Assange’s legal team opposed the latest ruling, saying they would appeal the decision. They argued that the assurance about Assange’s treatment was “meaningless” and “vague.”
Assange, who denies any wrongdoing, was not in court. He remains in London’s high-security Belmarsh Prison, where he has been for more than two and a half years.
Russia denounced the ruling as “shameful” on Friday.
“This shameful verdict in this political case against a journalist and public figure is another manifestation of the cannibalistic worldview of the Anglo-Saxon tandem,” Foreign Ministry spokesperson Maria Zakharova wrote on a social media channel.
Reporters without Borders (RSF) also condemned the decision, calling for Assange’s immediate release.
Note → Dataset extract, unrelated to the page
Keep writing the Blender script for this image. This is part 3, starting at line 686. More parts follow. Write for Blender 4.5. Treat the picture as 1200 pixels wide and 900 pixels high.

“We condemn today’s decision, which will prove historic for all the wrong reasons,” said RSF Secretary-General Christophe Deloire. “We fully believe that Julian Assange has been targeted for his contributions to journalism, and we defend this case because of its dangerous implications for the future of journalism and press freedom around the world,” he added.
RSF also called on Washington to drop its long-running case against the journalist once and for all.
Assange was holed up in Ecuador’s embassy building from 2012 to 2019, fighting extradition to the US. He was arrested in London after he was expelled from the embassy in 2019.
Assange has been confined to London’s Belmarsh Prison since then, after being convicted of breaching bail over a Swedish sexual assault allegation, which has since been withdrawn.
The journalist could be imprisoned for up to 175 years in the US on purported espionage charges.